Interface Adhesion Effect of Anchoring Polymer Layer Anisotropic Conductive Films on the Bending Reliability for Ultra-fine Pitch Wearable Chip-on-Flex Packages

Nowadays, much research is focused on the fine pitch capability and flexibility of interconnection due to the rapid development of miniaturized wearable electronic devices. In this study, novel APL structure has been introduced into conventional ACFs system for wearable Chip-on-Flex (COF) packages as the interconnection materials. The APL ACFs are consisted of 3 layers structure which is NCF-APL-NCF. Comparing with the conventional ACFs, the APL structure has the conductive particles suppression capability to solve the short circuit problem in ultra-fine pitch electronic packages. Also, the mechanical and thermal properties of APL ACFs were different due to various thermoplastic materials of APL used in ACFs. At the same time, it caused the deformation difference of APL and ACF during the bonding process resulting in different joint morphology. Under the same bonding pressure, due to the tensile strength property of APL material, the thickness change of APL and NCF was different which related to the interface adhesion of COF packages. The interface adhesion energy of APL ACFs structure was confirmed by double cantilever beam test in terms of bonding pressure. Then the interface adhesion effect was investigated to evaluated the dynamic bending property of COF packages.

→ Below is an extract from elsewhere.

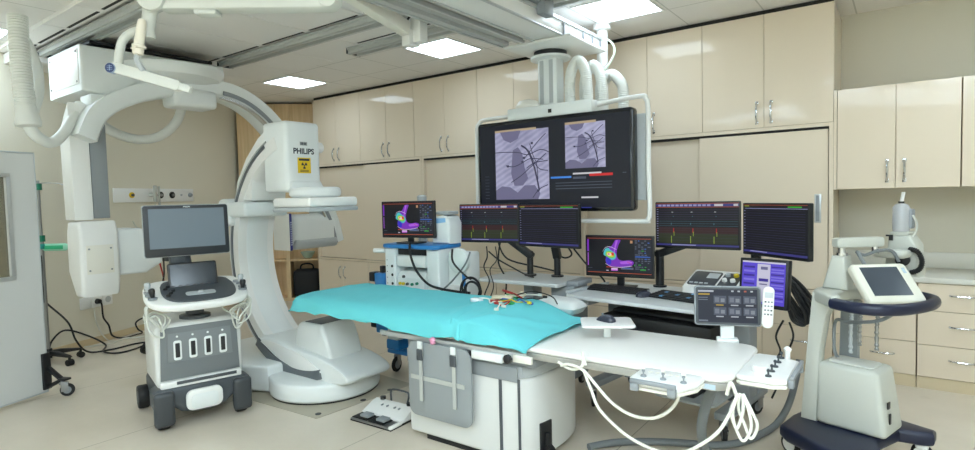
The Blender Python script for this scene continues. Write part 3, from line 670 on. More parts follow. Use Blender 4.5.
        for (a, c) in ((0.24, 0.51), (0.55, 0.40), (0.8, 0.88), (0.7, 0.2), (0.52, 0.46)):
            x, yv = uv(a, c); Q(x - 0.008 * s, yv - 0.012 * s, x + 0.008 * s, yv + 0.012 * s, 2, -0.0014)
        Q(u0, v0 - 0.018, u0 + (u1 - u0) * 0.78, v0 + 0.006, 6, -0.0011)
    Q(0.51, 0.635, 0.64, 0.655, 4, -0.0009); Q(0.65, 0.605, 0.82, 0.622, 3, -0.0009); Q(0.65, 0.645, 0.73, 0.668, 7, -0.0009); Q(0.75, 0.62, 0.885, 0.645, 5, -0.0009)
    for k in range(3): Q(0.54, 0.70 + k * 0.03, 0.88, 0.707 + k * 0.03, 7, -0.0009)
    Q(0.70, 0.85, 0.80, 0.866, 3, -0.0009); Q(0.55, 0.955, 0.62, 0.968, 8, -0.0009); Q(0.70, 0.957, 0.76, 0.965, 8, -0.0009); Q(0.94, 0.62, 0.96, 0.628, 7, -0.0009)
    for k in range(8): Q(0.05, 0.60 + 0.035 * k, 0.08, 0.605 + 0.035 * k, 7, -0.0009)
    g.build('screen', mats, t)
    # backing plates at the sides and handle frame
    g = MB(); g.box(m(-1.66, 4.09, 1.45), m(-1.545, 4.13, 2.09), 0.006); g.build('rear_bracket', GREYL, t)
    g = MB(); g.box(m(-2.6, 4.09, 1.5), m(-2.0, 4.2, 2.13), 0.01); g.build('rear_mount', GREYD, t)
    for s in (0, 1):
        g = MB()
        if s == 0: g.tube([m(-2.73, 4.10, 2.185), m(-2.86, 4.10, 2.185), m(-3.02, 4.09, 2.18), m(-3.065, 4.08, 2.15), m(-3.08, 4.07, 2.08), m(-3.08, 4.06, 1.7), m(-3.08, 4.06, 1.36), m(-3.06, 4.06, 1.31), m(-3.0, 4.06, 1.30), m(-2.6, 4.06, 1.295), m(-2.3, 4.06, 1.295)], 0.018, 12, 6)
        else: g.tube([m(-1.93, 4.10, 2.195), m(-1.75, 4.10, 2.21), m(-1.56, 4.09, 2.215), m(-1.535, 4.08, 2.19), m(-1.515, 4.07, 2.12), m(-1.510, 4.06, 1.7), m(-1.505, 4.06, 1.37), m(-1.520, 4.06, 1.31), m(-1.54, 4.06, 1.295), m(-1.9, 4.06, 1.295), m(-2.31, 4.06, 1.295)], 0.018, 12, 6)
        g.build('handle_tube', WHITE, t)
    return t
def xray():
    m = bpy.data.materials.new('chest image'); m.use_nodes = True; nt = m.node_tree; b_ = nt.nodes['Principled BSDF']
    tc = nt.nodes.new('ShaderNodeTexCoord'); n = nt.nodes.new('ShaderNodeTexNoise'); n.inputs['Scale'].default_value = 5.0; n.inputs['Detail'].default_value = 6
    nt.links.new(tc.outputs['Object'], n.inputs['Vector'])
    mp = nt.nodes.new('ShaderNodeMapping'); mp.inputs['Rotation'].default_value = (0, math.radians(28), 0); nt.links.new(tc.outputs['Object'], mp.inputs['Vector'])
    wv = nt.nodes.new('ShaderNodeTexWave'); wv.bands_direction = 'Z'; wv.inputs['Scale'].default_value = 7.5; wv.inputs['Distortion'].default_value = 2.5; wv.inputs['Detail'].default_value = 2
    nt.links.new(mp.outputs[0], wv.inputs['Vector'])
    mx = nt.nodes.new('ShaderNodeMix'); mx.data_type = 'FLOAT'; mx.inputs[0].default_value = 0.16
    nt.links.new(n.outputs['Fac'], mx.inputs[2]); nt.links.new(wv.outputs['Fac'], mx.inputs[3])
    r = nt.nodes.new('ShaderNodeValToRGB'); r.color_ramp.elements[0].position = 0.25; r.color_ramp.elements[0].color = lin((128, 128, 162)); r.color_ramp.elements[1].position = 0.75; r.color_ramp.elements[1].color = lin((192, 192, 224))
    nt.links.new(mx.outputs[0], r.inputs['Fac']); nt.links.new(r.outputs['Color'], b_.inputs['Emission Color']); b_.inputs['Emission Strength'].default_value = 0.8
    b_.inputs['Base Color'].default_value = (0.01, 0.01, 0.01, 1); b_.inputs['Roughness'].default_value = 0.25
    return m
HANG = hanging_screen(); HANG_O = Vector((-2.3, 4.05, 0))
t = thing('ceiling_pipe', 'white pipe from the ceiling to the cable arches behind the hanging screen', 'pipe', (-2.17, 4.73, 2.998))
g = MB(); g.cyl((0, 0, -0.02), (0, 0, -0.85), 0.048); g.build('pipe', WHITE, t)
g = MB(); g.lathe([(0.08, 0), (0.08, 0.05), (0.05, 0.06)], (0, 0, 0), (0, 0, -1)); g.build('ceiling_collar', WHITE, t)
for k, (x0, x1, y, zt) in enumerate(((-2.25, -2.10, 4.27, 2.60), (-2.19, -2.04, 4.42, 2.58), (-2.13, -1.93, 4.60, 2.52))):
    g = MB(); xm = (x0 + x1) / 2
    g.tube([tuple(Vector(q) - HANG_O) for q in ((x0, y, 2.20 if k else 2.236), (x0 - 0.005, y, 2.40), (x0 + 0.015, y, zt - 0.07), (xm, y, zt), (x1 - 0.015, y, zt - 0.08), (x1 + 0.005, y, 2.36), (x1 + 0.005, y, 2.20 if k else 2.236))], 0.045, 14, 60, radii=lambda u: 0.044 + 0.0025 * math.sin(u * 2 * PI * 60))
    g.build('cable_arch', OFFW, HANG, smooth_angle=70)
g = MB(); g.tube([tuple(Vector(q) - HANG_O) for q in ((-2.16, 4.645, 2.84), (-2.08, 4.68, 2.83), (-2.04, 4.70, 2.74), (-2.08, 4.66, 2.62), (-2.13, 4.6, 2.55))], 0.010, 8, 6)
g.build('thin_cable', mat('pale green cable', (196, 214, 190), 0.5), HANG)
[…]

As a result, the thickness of the APL ACFs was decreased as the bonding pressure increasing from 0.5MPa to 0.75MPa and 1MPa resulting in different failure mode of the COF packages after die shear test, the adhesion strength of the COF joint was the highest with 30.9MPa at 0.5MPa bonding pressure due to the thickest adhesive remaining between the joints. Moreover, it was found that at the same 30000 bending cycles, the joints at 0.5MPa had the lowest contact resistance variation of 0.45mΩ due to the highest adhesion strength under 6mm bending radius.